If you don’t have a density value, a quick field check is to weigh a known volume, like 1 gallon or 5 gallons, on a scale. From that, you can scale up to 55 gallons with the same unit.

How To Verify The Weight With A Scale

Sometimes you want a real reading, not a computed one. This is common when a tank has mixed liquids, or when a drum is filled to a mark that isn’t 55 gallons.

Using a platform scale

  1. Weigh the empty container and record the tare weight.
  2. Fill to your target level and weigh again.
  3. Subtract tare from the full reading to get liquid weight only.

If the scale reads in kilograms, you can still answer the question people ask most: how much do 55 gallons of water weigh? Convert kg to pounds, or keep kg if that’s what your paperwork uses.

Fast Conversion Shortcuts For Planning Loads

If you’re doing quick load math, it helps to memorize two anchors:

  • 1 U.S. gallon of water weighs about 8.34 lb.
  • 1 liter of water weighs about 1 kg at cool room temperatures.

Then you can sanity-check any answer. A 55-gallon fill should land right around 55 × 8.34 ≈ 459 lb. If your result is 300 lb or 700 lb, something went sideways.

Why The Number Matters For Real Tasks

Weight shows up in places people don’t expect. Here are a few spots where getting it right saves time and hassle.

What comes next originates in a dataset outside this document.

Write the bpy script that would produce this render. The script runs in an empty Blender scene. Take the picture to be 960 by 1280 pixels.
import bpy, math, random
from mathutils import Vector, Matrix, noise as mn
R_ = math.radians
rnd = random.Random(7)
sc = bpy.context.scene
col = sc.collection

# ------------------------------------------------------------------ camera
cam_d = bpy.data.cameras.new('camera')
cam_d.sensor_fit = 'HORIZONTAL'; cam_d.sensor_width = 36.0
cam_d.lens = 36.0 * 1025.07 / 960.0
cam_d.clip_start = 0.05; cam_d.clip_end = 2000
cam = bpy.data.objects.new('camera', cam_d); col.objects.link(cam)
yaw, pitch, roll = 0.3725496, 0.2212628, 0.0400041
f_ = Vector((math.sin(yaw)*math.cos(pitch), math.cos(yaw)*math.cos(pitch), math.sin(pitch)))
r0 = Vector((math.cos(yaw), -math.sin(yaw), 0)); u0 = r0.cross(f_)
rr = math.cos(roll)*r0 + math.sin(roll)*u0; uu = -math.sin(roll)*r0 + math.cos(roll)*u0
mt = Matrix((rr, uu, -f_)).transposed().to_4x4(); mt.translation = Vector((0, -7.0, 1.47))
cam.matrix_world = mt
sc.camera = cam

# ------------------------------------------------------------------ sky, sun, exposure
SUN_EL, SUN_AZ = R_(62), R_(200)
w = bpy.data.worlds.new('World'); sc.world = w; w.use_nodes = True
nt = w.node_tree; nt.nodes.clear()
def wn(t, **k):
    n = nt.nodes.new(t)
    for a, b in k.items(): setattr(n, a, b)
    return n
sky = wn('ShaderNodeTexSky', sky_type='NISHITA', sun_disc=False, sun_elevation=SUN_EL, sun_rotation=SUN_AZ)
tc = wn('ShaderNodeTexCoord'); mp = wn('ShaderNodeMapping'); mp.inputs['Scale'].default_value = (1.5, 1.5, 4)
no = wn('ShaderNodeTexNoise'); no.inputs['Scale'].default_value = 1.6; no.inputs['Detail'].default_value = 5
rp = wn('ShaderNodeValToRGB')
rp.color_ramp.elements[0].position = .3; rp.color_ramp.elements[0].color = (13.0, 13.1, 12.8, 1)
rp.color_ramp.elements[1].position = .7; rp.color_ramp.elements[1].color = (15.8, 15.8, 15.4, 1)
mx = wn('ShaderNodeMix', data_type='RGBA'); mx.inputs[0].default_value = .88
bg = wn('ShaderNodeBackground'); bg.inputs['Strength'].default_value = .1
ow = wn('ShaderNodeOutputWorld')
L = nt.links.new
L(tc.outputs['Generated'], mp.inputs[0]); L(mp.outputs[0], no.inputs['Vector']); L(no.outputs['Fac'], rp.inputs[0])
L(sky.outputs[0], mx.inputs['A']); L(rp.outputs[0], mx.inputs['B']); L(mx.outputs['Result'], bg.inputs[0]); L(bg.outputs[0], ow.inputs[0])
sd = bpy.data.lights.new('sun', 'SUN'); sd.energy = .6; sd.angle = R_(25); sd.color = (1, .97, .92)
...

Vehicle payload and towing

If you’re hauling a full drum, water weight alone is roughly 458 lb. Add the container, straps, and a pallet, and you can push past 500 lb fast. Compare that total against your truck’s payload rating, not just towing capacity.

Floor loading in garages and sheds

Water weight spreads through whatever it sits on. A drum on a small footprint can put a lot of force on a single patch of floor. Put it on a stout base, and keep it level so it doesn’t rock.

Shipping classes and freight quotes

Freight quotes care about weight, size, and packaging. If you call a carrier and say “55 gallons,” they’ll still ask for the weight. Using a number in the 460–520 lb range (water plus container) keeps quotes from bouncing around.

Second Table: Water Weight By Container Size

This table uses water near 20 °C (68 °F). It’s built for quick planning when you’re sizing jugs, totes, and drums.

Container Volume Water Weight (lb) Water Mass (kg)
1 U.S. gallon 8.34 3.78
5 U.S. gallons 41.7 18.9
10 U.S. gallons 83.4 37.8
30 U.S. gallons 250.3 113.5
55 U.S. gallons 458.2 207.8
100 U.S. gallons 833.0 378.0

Quick Checklist Before You Move A Full 55-Gallon Fill

  • Confirm the unit on the label: U.S. gallons, imperial gallons, or liters.
  • Decide if you need “water only” weight or “water + container” weight.
  • Check water temperature if you’re near a limit.
  • Plan for slosh: cap the container and keep it upright.
  • Use gear rated above the total load (dolly, straps, ramp, lift gate).

Final Answer You Can Reuse

If someone asks again, you can say it in one clean line: how much do 55 gallons of water weigh? For U.S. gallons, it’s about 458 lb at room temperature, plus the container.

If you want the tight formula for any volume, use: weight (lb) = gallons × 8.34 for fresh water near standard conditions, then adjust if temperature or dissolved salts differ. That’s the whole math.